Salah satunya adalah Ika Natassa yang awalnya menerbitkan novel secara mandiri sebelum dia menerbitkan bukunya dengan luas.
- Kualitas self-publishing tidak selalu buruk
 
Kualitas buku ditentukan oleh sinergi antara penulis dan tim penerbit, bukan oleh label penerbitan.
Sekarang, ada banyak penerbit self-publishing profesional seperti Nasmedia, AY Publisher, dan Deepublish yang membantu penulis pemula mengelola naskah agar tetap berkualitas.
Jadi, anggapan bahwa jalur ini hanya untuk “penulis gagal” jelas tidak tepat.
Bagaimana Self-Publishing menjadi Jalan Pintas Menuju Bestseller?

Jika kamu penulis pemula, self-publishing bisa jadi jalan awal yang sangat menguntungkan. Ada beberapa alasan mengapa jalur ini semakin banyak peminat, di antaranya:
- Proses lebih cepat: Kamu tidak perlu menunggu persetujuan editor berbulan-bulan. Begitu naskahmu siap, kamu bisa langsung menerbitkan melalui penerbit mandiri seperti AY Publisher atau Nasmedia.
 - Fleksibilitas: Kamu bisa memilih apakah bukumu hanya berbentuk e-book, cetak terbatas, atau bahkan sistem print on demand.

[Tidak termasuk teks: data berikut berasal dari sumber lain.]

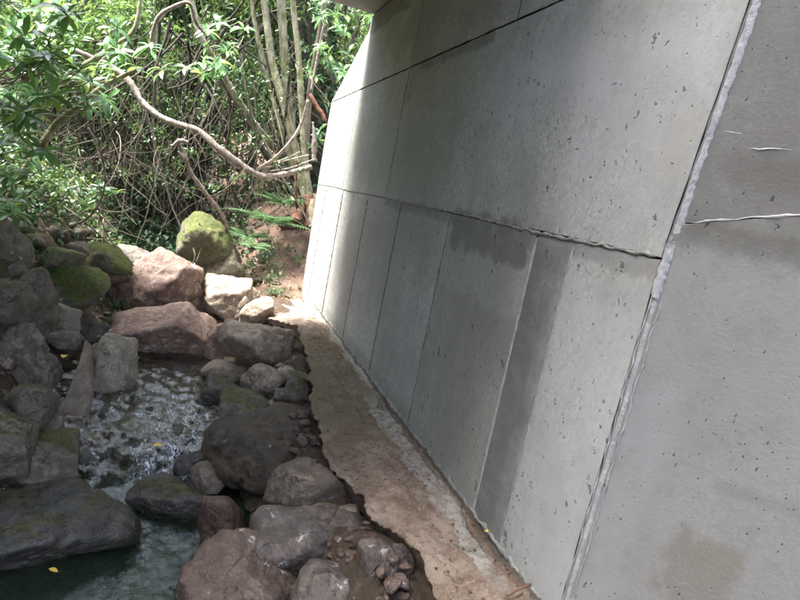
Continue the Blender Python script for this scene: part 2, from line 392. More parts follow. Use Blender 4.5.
def prism(name, poly, y0, y1, mat, parent):
    n = len(poly); V = [(p[0], y0, p[1]) for p in poly]+[(p[0], y1, p[1]) for p in poly]
    F = [tuple(range(n)), tuple(range(2*n-1, n-1, -1))]+[(i, (i+1) % n, n+(i+1) % n, n+i) for i in range(n)]
    o = mesh_np(name, V, F, mat, parent)
    bm = bmesh.new(); bm.from_mesh(o.data); bmesh.ops.recalc_face_normals(bm, faces=bm.faces); bm.to_mesh(o.data); bm.free()
    return o
SC = -1.39                                   # corner with the wing wall
wall = empty('abutment_wall', 'tall grey concrete bridge abutment wall with board joints running back along the stream', 'wall', mat=FRAME)
core = [(SC+.01, -.6), (5.60, -.6), (5.60, .5), (5.72, 2.06), (5.72, 3.22), (4.10, 3.88), (4.08, 4.09), (SC+.01, 4.09), (SC+.01, 2.08)]
prism('wall_core', core, -.9, -.022, M['core'], wall)
z1, z2, zt = 2.065, 3.24, 4.085
js = [SC, -.83, -.51, .62, 1.71, 2.80, 3.98, 5.02, None]
for i in range(8):
    a, b = js[i], js[i+1]
    off = [0, -.004, .001, .0, .002, -.001, .001, 0][i]
    if b is None: poly = [(a, .3), (5.58, .3), (5.74, z1), (a, z1)]
    else: poly = [(a, .3), (b, .3), (b, z1), (a, z1)]
    panel('panel', poly, M['wall'], wall, 1, front=off, label='dark damp narrow panel' if i == 1 else None)
ms = [SC, 2.19, 4.05, None]
for i in range(3):
    a, b = ms[i], ms[i+1]
    poly = [(a, z1), (b if b else 5.74, z1), (b if b else 5.75, z2), (a, z2)]
    panel('panel', poly, M['wall'], wall, 1, front=(.003, .001, .002)[i])
us = [SC, .24, 2.16]
panel('panel', [(us[0], z2), (us[1], z2), (us[1], zt), (us[0], zt)], M['wall'], wall, 1, front=.001)
panel('panel', [(us[1], z2), (us[2], z2), (us[2], zt), (us[1], zt)], M['wall'], wall, 1, front=.003)
panel('panel', [(us[2], z2), (5.75, z2), (5.75, 3.25), (4.11, 3.93), (4.08, zt), (us[2], zt)], M['wall'], wall, 1, front=.0)

def ridge(name, x0, x1, zf, hw, hh, mat, parent, side=1, n=None, rag=.5, seed=0, vertical=False, base=.0):
    """uneven raised seam; zf(x)=centre line; hw half width, hh height"""
    n = n or int(abs(x1-x0)/.012)+2; k = 5
    xs = np.linspace(x0, x1, n); cz = np.array([zf(x) for x in xs]); cz = cz+fbm(np.stack([xs*19, xs*0+seed+77, xs*0], 1), 3)*hw*1.2
    nz = lambda o, s: fbm(np.stack([xs*s, xs*0+o+seed, xs*0], 1), 4)
    V = []; F = []
    up = hw*(1+rag*2.2*nz(1, 14)); dn = hw*(1+rag*2.6*nz(31, 11)); hg = hh*(1+rag*1.2*nz(60, 22))
    tp = np.clip(np.minimum(np.arange(n), np.arange(n)[::-1])/4., .1, 1); up = up*tp; dn = dn*tp; hg = hg*tp
    up = np.maximum(up, hw*.15); dn = np.maximum(dn, hw*.15); hg = np.maximum(hg, hh*.15)
    for i in range(n):
        for (o, h) in ((-dn[i], -.01), (-dn[i]*.8, .75), (0, 1), (up[i]*.8, .7), (up[i], -.01)):
            hgt = base+(h*hg[i] if h > 0 else -.012)
            if vertical: V.append((cz[i]+o, side*hgt, xs[i]))
            else: V.append((xs[i], side*hgt, cz[i]+o))
    for i in range(n-1):
        for j in range(k-1): F.append((i*k+j, (i+1)*k+j, (i+1)*k+j+1, i*k+j+1))
    return mesh_np(name, V, np.array(F), mat, parent, smooth=False)
M['grime'] = simple('joint_grime', (.05, .047, .04), (.11, .105, .09), 20, .95, .5, .005)
M['seam'] = simple('seam_concrete', (.16, .155, .14), (.33, .325, .30), 16, .9, .9, .01)
ridge('construction_joint', SC+.03, 5.72, lambda x: z1+.001+.005*math.sin(x*3.1), .010, .003, M['seam'], wall, base=.001, rag=.8, seed=4)
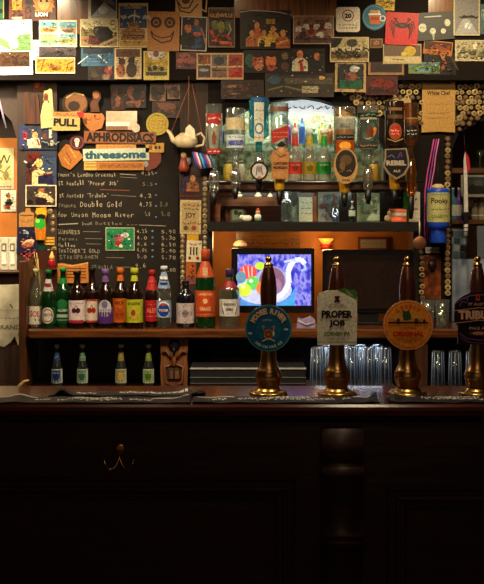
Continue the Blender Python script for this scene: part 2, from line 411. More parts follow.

 - Kontrol penuh: Kamu bisa mengatur branding pribadi, promosi, bahkan interaksi langsung dengan pembaca.
 - Potensi royalti lebih besar: Jika penerbit mayor yang biasanya memberi royalti sekitar 10%, self-publishing bisa memberikan margin lebih tinggi. Misalnya, Deepublish menawarkan model pembagian royalti yang cukup kompetitif untuk penulis akademik.
 
Penutup
Jadi, apakah benar self-publishing hanya untuk penulis gagal? Tentu saja tidak.
Mitos dan fakta self-publishing menunjukkan bahwa jalur ini bisa menjadi jalan pintas penulis pemula menuju bestseller jika kamu tahu cara mengelolanya.
Self-publishing bukan sekadar “penerbitan instan”, melainkan strategi kreatif bagi penulis untuk membangun karier secara mandiri.
Dengan dukungan platform digital, komunitas pembaca, dan penerbit self-publishing yang profesional seperti Nasmedia, AY Publisher, hingga Deepublish, kamu bisa menjadikan buku pertamamu sebagai langkah awal menuju kesuksesan literasi.
Kalau kamu punya naskah yang sudah siap, jangan biarkan ia hanya tersimpan di laptop. Saatnya kamu mempertimbangkan self-publishing sebagai langkah berani untuk memperkenalkan karyamu ke dunia.